New Business Structure Takes Shape
If you’re only vaguely aware of something called “strategic realignment” at NC State, don’t worry—the concept is about to come into focus. In just a few months, NC State will begin rolling out a new organizational structure for delivering business services.
Eventually, most finance and human resource transactions will be lifted out of individual units and colleges—along with many of the people who perform them—and moved to specialty centers, called Business Operations Centers, or BOCs.
The first BOC, scheduled to open in May, will coordinate all the activities involved in processing new hires. The next two centers will open in the fall, one to handle travel transactions and the other to handle employee recruitment and selection. Next year, four BOCs will be established to handle, respectively, time reporting, purchasing and payables, position administration and receivables.
“We’re ready to move forward,” says Scott Inkley, executive director of University Business Operations. “We’re ready to make it this happen.”
The Case for Shared Services
It’s easy to make the case for this new business structure, called shared services, to university leaders. After all, the realignment is expected to reduce NC State’s operating expenditures by 16 percent.

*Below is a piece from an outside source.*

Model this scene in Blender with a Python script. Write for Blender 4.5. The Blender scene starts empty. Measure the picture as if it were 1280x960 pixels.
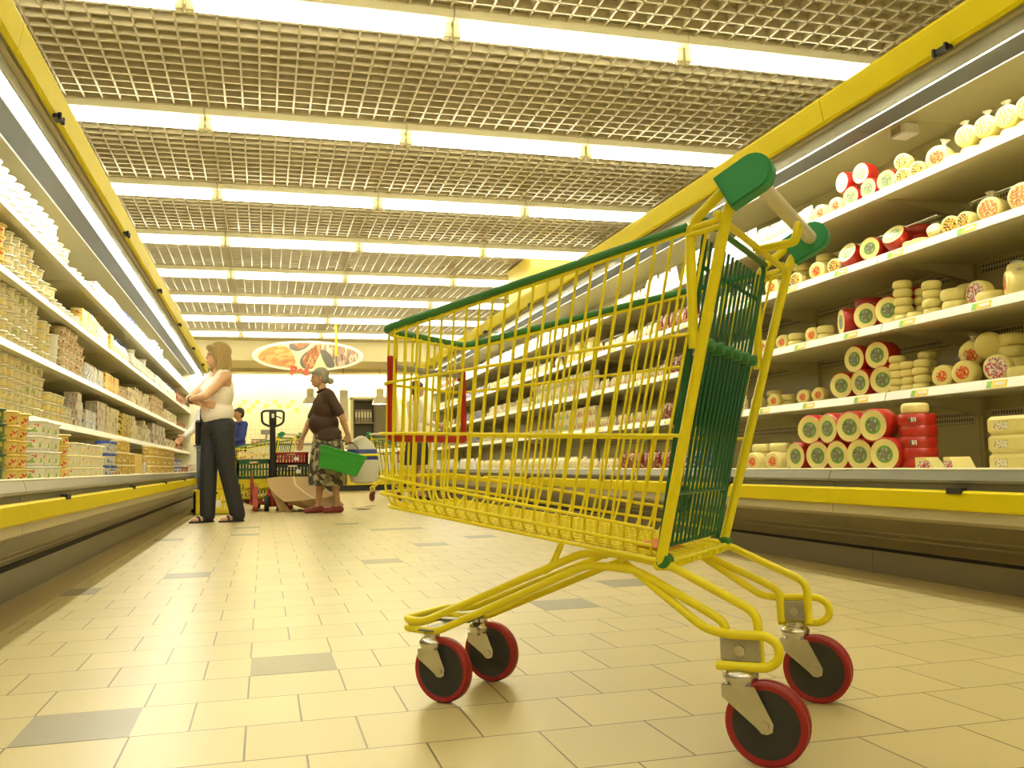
import bpy, math, random
from math import sin, cos, pi, radians, sqrt, atan2
from mathutils import Vector, Matrix, Euler
random.seed(11)
SC = bpy.context.scene
COL = SC.collection

# ------------------------------------------------------------------ mesh builder
class MB:
    def __init__(s):
        s.v = []; s.f = []; s.m = []; s.sm = []
    def face(s, idx, m=0, sm=False):
        s.f.append(tuple(idx)); s.m.append(m); s.sm.append(sm)
    def pts(s, P):
        b = len(s.v); s.v.extend(tuple(p) for p in P); return b
    def box(s, x0, x1, y0, y1, z0, z1, m=0, M=None):
        P = [(x0,y0,z0),(x1,y0,z0),(x1,y1,z0),(x0,y1,z0),(x0,y0,z1),(x1,y0,z1),(x1,y1,z1),(x0,y1,z1)]
        if M is not None: P = [M @ Vector(p) for p in P]
        b = s.pts(P)
        for q in ((0,3,2,1),(4,5,6,7),(0,1,5,4),(1,2,6,5),(2,3,7,6),(3,0,4,7)):
            s.face([b+i for i in q], m)
        return s
    def bbox(s, x0, x1, y0, y1, z0, z1, r=.004, m=0, M=None):
        """box with chamfered edges"""
        prof = [(x0+r,y0),(x1-r,y0),(x1,y0+r),(x1,y1-r),(x1-r,y1),(x0+r,y1),(x0,y1-r),(x0,y0+r)]
        cx, cy = (x0+x1)/2, (y0+y1)/2
        def ins(p):
            return (p[0] + (r if p[0] < cx else -r)*.7, p[1] + (r if p[1] < cy else -r)*.7)
        rings = [[(*ins(p), z0) for p in prof], [(*p, z0+r) for p in prof], [(*p, z1-r) for p in prof], [(*ins(p), z1) for p in prof]]
        n = 8; b = len(s.v)
        for R in rings: s.pts([M @ Vector(p) for p in R] if M is not None else R)
        for k in range(3):
            for i in range(n):
                j = (i+1) % n
                s.face((b+k*n+i, b+k*n+j, b+k*n+n+j, b+k*n+n+i), m)
        s.face([b+i for i in range(n-1,-1,-1)], m); s.face([b+3*n+i for i in range(n)], m)
        return s
    def prism(s, poly, y0, y1, m=0, xf=lambda a, b, y: (a, y, b), caps=True):
        """extrude a closed polygon of (a, b) along y"""
        n = len(poly); b = s.pts([xf(p[0], p[1], y0) for p in poly] + [xf(p[0], p[1], y1) for p in poly])
        for i in range(n):
            j = (i+1) % n
            s.face((b+i, b+j, b+n+j, b+n+i), m)
        if caps:
            s.face([b+i for i in range(n-1,-1,-1)], m); s.face([b+n+i for i in range(n)], m)
        return s
    def tube(s, path, r, n=8, closed=False, m=0, caps=True, sm=True):
        P = [Vector(p) for p in path]; k = len(P)
        rr = r if isinstance(r, (list, tuple)) else [r]*k
        T = []
        for i in range(k):
            a = P[i-1] if (i > 0 or closed) else P[i]
            c = P[(i+1) % k] if (i < k-1 or closed) else P[i]
            t = (c-a)
            T.append(t.normalized() if t.length > 1e-9 else Vector((0,0,1)))
        up = Vector((0,0,1)) if abs(T[0].z) < .9 else Vector((1,0,0))
        nrm = (up - T[0]*up.dot(T[0])).normalized()
        b = len(s.v)
        for i in range(k):
            nrm = nrm - T[i]*nrm.dot(T[i])
            if nrm.length < 1e-6:
                nrm = T[i].orthogonal()
            nrm.normalize(); bi = T[i].cross(nrm)
            sc = 1.0
            if (0 < i < k-1) or closed:
                d1 = (P[i]-P[i-1]).normalized(); c1 = max(.5, d1.dot(T[i])); sc = 1/c1
            for q in range(n):
                a = 2*pi*q/n
                s.v.append(tuple(P[i] + (nrm*cos(a)+bi*sin(a))*rr[i]*(1 if sc == 1.0 else 1+(sc-1)*.6)))
        last = k if closed else k-1
        for i in range(last):
            i2 = (i+1) % k
            for q in range(n):
                q2 = (q+1) % n
                s.face((b+i*n+q, b+i*n+q2, b+i2*n+q2, b+i2*n+q), m, sm)
        if caps and not closed:
            s.face([b+q for q in range(n-1,-1,-1)], m); s.face([b+(k-1)*n+q for q in range(n)], m)
        return s
    def lathe(s, prof, n=24, m=0, M=None, ms=None, cap=True, sm=True, sq=1.0):
        """prof: (r, z) from bottom to top; ms: material per segment; sq: y squash"""
        b = len(s.v); k = len(prof)
        for (r, z) in prof:
            for q in range(n):
                a = 2*pi*q/n; p = Vector((r*cos(a), r*sin(a)*sq, z))
                s.v.append(tuple(M @ p if M is not None else p))
        for i in range(k-1):
            mm = ms[i] if ms else m
            for q in range(n):
                q2 = (q+1) % n
                s.face((b+i*n+q, b+i*n+q2, b+(i+1)*n+q2, b+(i+1)*n+q), mm, sm)
        if cap:
            if prof[0][0] > 1e-6: s.face([b+q for q in range(n-1,-1,-1)], ms[0] if ms else m)
            if prof[-1][0] > 1e-6: s.face([b+(k-1)*n+q for q in range(n)], ms[-1] if ms else m)
        return s
    def ball(s, c, r, n=12, k=8, m=0, M=None):
        c = Vector(c); R = Vector(r) if not isinstance(r, (int, float)) else Vector((r, r, r))
        b = len(s.v)
        for i in range(k+1):
            ph = pi*i/k - pi/2
            for q in range(n):
                a = 2*pi*q/n
                p = Vector((R.x*cos(ph)*cos(a), R.y*cos(ph)*sin(a), R.z*sin(ph)))
                if M is not None: p = M @ p
                s.v.append(tuple(c+p))
        for i in range(k):
            for q in range(n):
                q2 = (q+1) % n
                s.face((b+i*n+q, b+i*n+q2, b+(i+1)*n+q2, b+(i+1)*n+q), m, True)
        return s
    def bar(s, a, c, w, h=None, m=0):
        """rectangular bar from a to c"""
        a = Vector(a); c = Vector(c); h = h or w; d = (c-a); L = d.length
        q = d.to_track_quat('Z', 'Y').to_matrix().to_4x4(); q.translation = a
        return s.box(-w/2, w/2, -h/2, h/2, 0, L, m, q)
    def sheet(s, grid, t=.002, m=0):
        """grid: rows of points -> a sheet with thickness t (along the mean normal)"""
        R = len(grid); Cn = len(grid[0])
        G = [[Vector(p) for p in r] for r in grid]
        N = []
        for i in range(R):
            row = []
            for j in range(Cn):
                du = G[min(i+1,R-1)][j]-G[max(i-1,0)][j]; dv = G[i][min(j+1,Cn-1)]-G[i][max(j-1,0)]
                nn = du.cross(dv); row.append(nn.normalized() if nn.length > 1e-9 else Vector((0,0,1)))
            N.append(row)
        b = s.pts([G[i][j]+N[i][j]*t/2 for i in range(R) for j in range(Cn)] + [G[i][j]-N[i][j]*t/2 for i in range(R) for j in range(Cn)])
        K = R*Cn
        for i in range(R-1):
            for j in range(Cn-1):
                q = (i*Cn+j, i*Cn+j+1, (i+1)*Cn+j+1, (i+1)*Cn+j)
                s.face([b+x for x in q], m, True); s.face([b+K+x for x in reversed(q)], m, True)
        edge = [(0,j) for j in range(Cn)] + [(i,Cn-1) for i in range(1,R)] + [(R-1,j) for j in range(Cn-2,-1,-1)] + [(i,0) for i in range(R-2,0,-1)]
        for a, c in zip(edge, edge[1:]+edge[:1]):
            x, y = a[0]*Cn+a[1], c[0]*Cn+c[1]
            s.face((b+x, b+y, b+K+y, b+K+x), m)
        return s
    def mesh(s, name, mats, ang=40):
        me = bpy.data.meshes.new(name)
        me.from_pydata(s.v, [], s.f)
        for mt in mats: me.materials.append(mt)
        me.polygons.foreach_set('material_index', s.m)
        me.polygons.foreach_set('use_smooth', s.sm)
        me.update()
        if any(s.sm): me.set_sharp_from_angle(angle=radians(ang))
        return me
    def build(s, name, mats, parent=None, ang=40, M=None):
        if not isinstance(mats, (list, tuple)): mats = [mats]
        o = bpy.data.objects.new(name, s.mesh(name, mats, ang)); COL.objects.link(o)
        if parent is not None: o.parent = parent
        if M is not None: o.matrix_local = M
        return o

def fillet(path, r, k=5, closed=False):
    P = [Vector(p) for p in path]; out = []; n = len(P)
    for i in range(n):
        if not closed and i in (0, n-1):
            out.append(P[i]); continue
        a, b, c = P[i-1], P[i], P[(i+1) % n]
        d1 = (a-b); d2 = (c-b); t = min(r, d1.length*.45, d2.length*.45)
        p1 = b+d1.normalized()*t; p2 = b+d2.normalized()*t
        for q in range(k+1):
            u = q/k; out.append(p1*(1-u)**2 + b*2*u*(1-u) + p2*u*u)
    return out

def empty(name, loc=(0,0,0), rz=0.0):
    o = bpy.data.objects.new(name, None); COL.objects.link(o)
    o.location = loc; o.rotation_euler = (0,0,rz); o.empty_display_size = .1
    return o
def tag(o, label=None, cat=None, group=None, kind=None):
    if label: o['label'] = label
    if cat: o['category'] = cat
    if group: o['group'] = group
    if kind: o['kind'] = kind
    return o
def struct(name, mb, mats, ang=40):
    return tag(mb.build(name, mats, ang=ang), kind='structure')
def kids(o): return [c for c in o.children]
CHILD = {}
def dup(o, M=None, parent=None):
    c = o.copy(); COL.objects.link(c)
    for key in ('label','category','group'):
        pass
    if parent is not None: c.parent = parent; c.matrix_parent_inverse = o.matrix_parent_inverse.copy()
    if M is not None: c.matrix_world = M
    for ch in o.children: dup(ch, None, c)
    return c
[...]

The bigger challenge is to rally everyone else on campus around the concept. To do that, Inkley is on a campus-wide tour, sitting down with deans, department heads, directors, faculty members and staff to explain the benefits of shared services.
Faculty and staff alike will appreciate all the work that’s gone into reducing the complexity of common business processes, he says. Since last summer, cross-functional teams of finance and HR experts have been digging into dozens of processes, looking for ways to automate, streamline, simplify and standardize transactions. Although the work is far from done, Inkley is satisfied with the progress so far.
“Thanks to this massive volunteer effort, we’re making excellent progress in identifying and eliminating what we call pain points—unnecessary steps that slow things down without adding any real value,” he says.
For example, a review found that the travel authorization process varies widely across the university, involving as many as 129 separate “touch points.” A new standardized process will eliminate more than three-quarters of these steps.
Easing the Burden
Inkley is quick to make the point to deans, department heads and faculty members that NC State is undertaking this enormously complex realignment effort primarily for them.
“To be honest, we’re not doing this because people are unhappy with the quality of business services on campus,” he says. “But the status quo simply isn’t sustainable. Budget cuts have already reduced the number of employees working in finance and HR. Unless we act now and find ways to do more with less, we’re likely to face a real crisis in the coming years.”
Some departments are already seeing an impact from the reduction in state funding over the past few years. The elimination of 600 positions in 2011 didn’t eliminate the workload; it just shifted it to the remaining employees, including faculty members.
“A recent study found that scientists already spend 50 percent of their time on administrative tasks,” Inkley says. “If we’re serious about protecting the academic core of the university, we need to reduce this burden on faculty, not increase it.”
Inkley’s message for employees who work in finance and HR roles is equally direct. NC State’s top three business operations expenditures are labor-related. The only way to protect employees in a time of diminishing state support for higher education is to make the university more efficient.
But there are other benefits.
Focus on Quality
“We’re not just focused on improving processes,” Inkley says. “We’re committed to building a high-performing organization from the ground up and creating a positive, rewarding and energetic place to work.”
Employees who move into the BOCs will receive extensive training so they become experts in a particular area, like travel, instead of generalists in the whole range of business services—the current expectation in many units.
That, in turn, will help them provide better service to customers across campus.
Inkley continues to hammer on one of his guiding principles: the importance of putting quality at the center of the realignment. He’s suggested to the implementation team leading the project that University Business Operations should aspire to meet the Baldrige Criteria for Performance Excellence, and ultimately win a Malcolm Baldrige National Quality Award.
It’s an ambitious goal. To receive the Baldrige Award, an organization must be a national role model for organizational management with a system that ensures continuous improvement, efficient and effective operations and customer engagement.
Those ideals will be built into the framework of the BOCs. A plan, approved by the implementation team in January and endorsed by the chancellor, calls for the development of a wide-ranging quality control system. Each center will have customer service liaisons and cross-functional customer service teams on site. And University Business Operations will track multiple performance measures for each center, including cycle times, cost per transaction and case load ratios.
A permanent service advisory panel will be established to ensure that best practices are followed, and regular focus groups will be conducted to gauge customer satisfaction.
“NC State has always been at the forefront of scientific innovation and educational excellence ,” Inkley says. “It’s time to show what we can do in business services.”